Dirty Dusting, June 13

Dirty Dusting, a tale of three elderly cleaners threatened with redundancy who start up a sex chat line, hit the stage at the Corn Exchange last Wednesday night. The play premiered in South Shields in 2003, and is currently performed by Crissy Rock, of Benidorm fame, Leah Bell, Dolores Porretta and Andrew Green.

The audience were vociferously amused from the outset, and by the end were overtaken with mirth. After all, sex is funny, and we British do like our innuendo. Think seaside postcards and Carry On. Think Les Dawson and Mrs Brown’s Boys. Toss in a bit of slapstick and stick slapping and more references to coming than in the festival publicity, and there have you have it. Dirty Dusting. A riotous smut fest.

Leah Bell as Glad (‘all over’) aka Madonna, is the star of the show, and it is the late flowering of her sexuality and physical comedy that provided the most laughs. Crissy Rock is the worldly wise and weary Elsie (Kylie), Dolores Porretta plays Olive (Marilyn), whose sexless marriage was once punctuated by an affair with a Scoutmaster called Arthur, and Andrew Green is the arrogant boss with a furtive secret.

It’s a whole new world (hole, even) for the Telephone Belles from the minute the phone rings. There are misunderstandings about water sports, references to hand puppets, and revelations relating to crotchless panties. It’s a steep learning curve. Good times for Glad, as she and the previously disappointing (‘You could time an egg by him’) Billy reap the rewards of her re-energised libido, but bad times for the boss (domestic suction devices; don’t do this at home, kids) as his unusual fetish is exposed.

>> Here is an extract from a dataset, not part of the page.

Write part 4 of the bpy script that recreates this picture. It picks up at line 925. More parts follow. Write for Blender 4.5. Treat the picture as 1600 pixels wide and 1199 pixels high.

The story ends with the ladies emerging victorious and the whole cast appearing in comedy S&M gear.

I’ve never heard an audience laugh so much and so often in the Corn Exchange. People absolutely loved it. They spilled out of the Ceres Hall with happy smiles, saying things like ‘Brilliant, really clever’, ‘A laugh’, and ‘Best thing I’ve seen for a long time’. To see that people enjoyed our festival event so much was wonderful.

I laughed twice. Something just didn’t sit right for me. In the interval I talked to Lesley Mills, who voiced her concerns about the clichéd negative portrayal of older women and their sexuality in the show. We both found a couple of the jokes a bit gross. Which surprises me because neither of us are prudes, and I have a reputation for mildly vulgar poetry. We also struggled to place the play in a particular time. The characters seemed to come from the 70s, but even though the phones were old fashioned there were references to Google, credit card payments, and the odious Trump.

"You realise it was written by men" said a gentleman from the festival committee, quietly.

Get over yourself, some might say. It’s just a bit of fun. Fair enough, but this is 2018. If this play had been written in, or firmly set in, the 70s, I would have understood it as being of its time. But it wasn’t. And it wasn’t ironic either. Which left me feeling slightly uncomfortable and confused.

Sorry to be a party pooper. But I never did like Mrs Brown’s Boys.